Tumbuhan yang biasa dikenal masyarakat dengan tuak atau lontar ini memang banyak tumbuh di pulau paling selatan Indonesia itu.
Baca Juga: Kadis Parekraf: UMKM Jadi Daya Tarik Wisatawan Kunjungi NTT
Pohon Nira yang disadap para petani ini akan mengeluarkan air yang kemudian difermentasi menjadi cuka.

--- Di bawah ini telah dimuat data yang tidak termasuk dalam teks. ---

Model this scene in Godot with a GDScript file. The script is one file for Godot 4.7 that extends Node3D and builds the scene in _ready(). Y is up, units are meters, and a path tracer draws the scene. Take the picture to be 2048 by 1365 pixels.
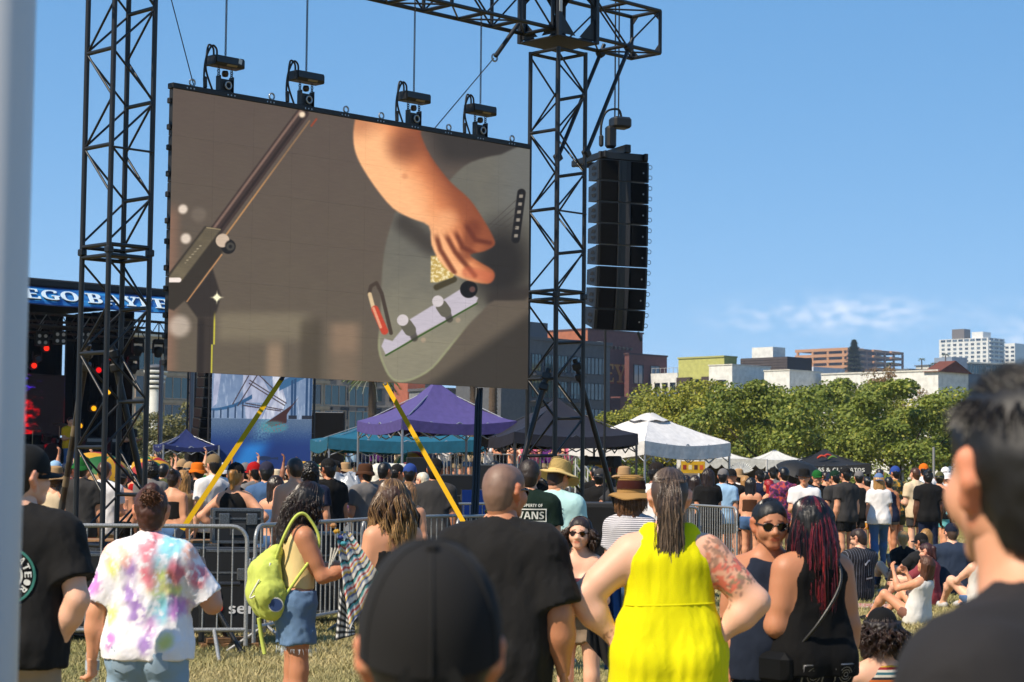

Yang kemudian dipakai menjadi salah satu bumbu dapur.
Sayangnya, keberadaan cuka tradisional ini kemudian tersisihkan dengan kehadiran cuka-cuka moderen dari luar NTT.
Ini membuat Simon memilih untuk membuat kembali cuka yang dulunya sering ia temui di dapur rumahnya, dan kemudian dipasarkan.
Produknya ia beri nama Dosa, yang berasal dari bahasa Rote, yang artinya Cuka.
“Tujuannya hanya untuk memperkenalkan saja kalau kami orang Rote ada ini cuka. Ini kan termasuk kearifan lokal juga,” kata Simon.
Ia mulai membuat cuka ini di 2021 lalu dan mulai memasarkannya di area Kota Kupang. Per botol ukuran 250 ml dijualnya dengan harga Rp 10 ribu.
“Sebenarnya bisa lebih murah. Tapi kita pakai kemasan botol kaca, ini yang buat lebih mahal,” katanya.
Baca Juga: Nyemil Tanpa Rasa Dosa, Rehany Buat Granola dan Kukis dari Oat dan Gula Semut Rote
Tanpa ada campuran apapun, air nira yang diambilnya dari petani ia simpan sampai kurang lebih dua tahun. Hal ini agar menghasilkan cuka yang lebih jernih.
“dan bau tuaknya juga kurang,” jelas Simon.
Tantangan terbesarnya kini ialah untuk menggaet minat masyarakat NTT yang sudah terlanjur mencintai produk cuka dari luar.
Walau pun membawa nama Rote dan NTT, ini jelas tak serta merta mampu membuat orang mau untuk membeli produk ini.
“Sekarang ini baru orang-orang yang sudah pernah pakai yang beli. Memang susah (menggaet minat masyarakat),” ujar Simon.
Baca Juga: Tekun Jalankan UMKM Aksesoris NTT, Nita Liwulangi Diundang ke Seoul
Padahal menurutnya, kekayaan alam yang ada di NTT seyogyanya didukung penuh dan dikembangkan untuk mengurangi pembelian produk dari luar.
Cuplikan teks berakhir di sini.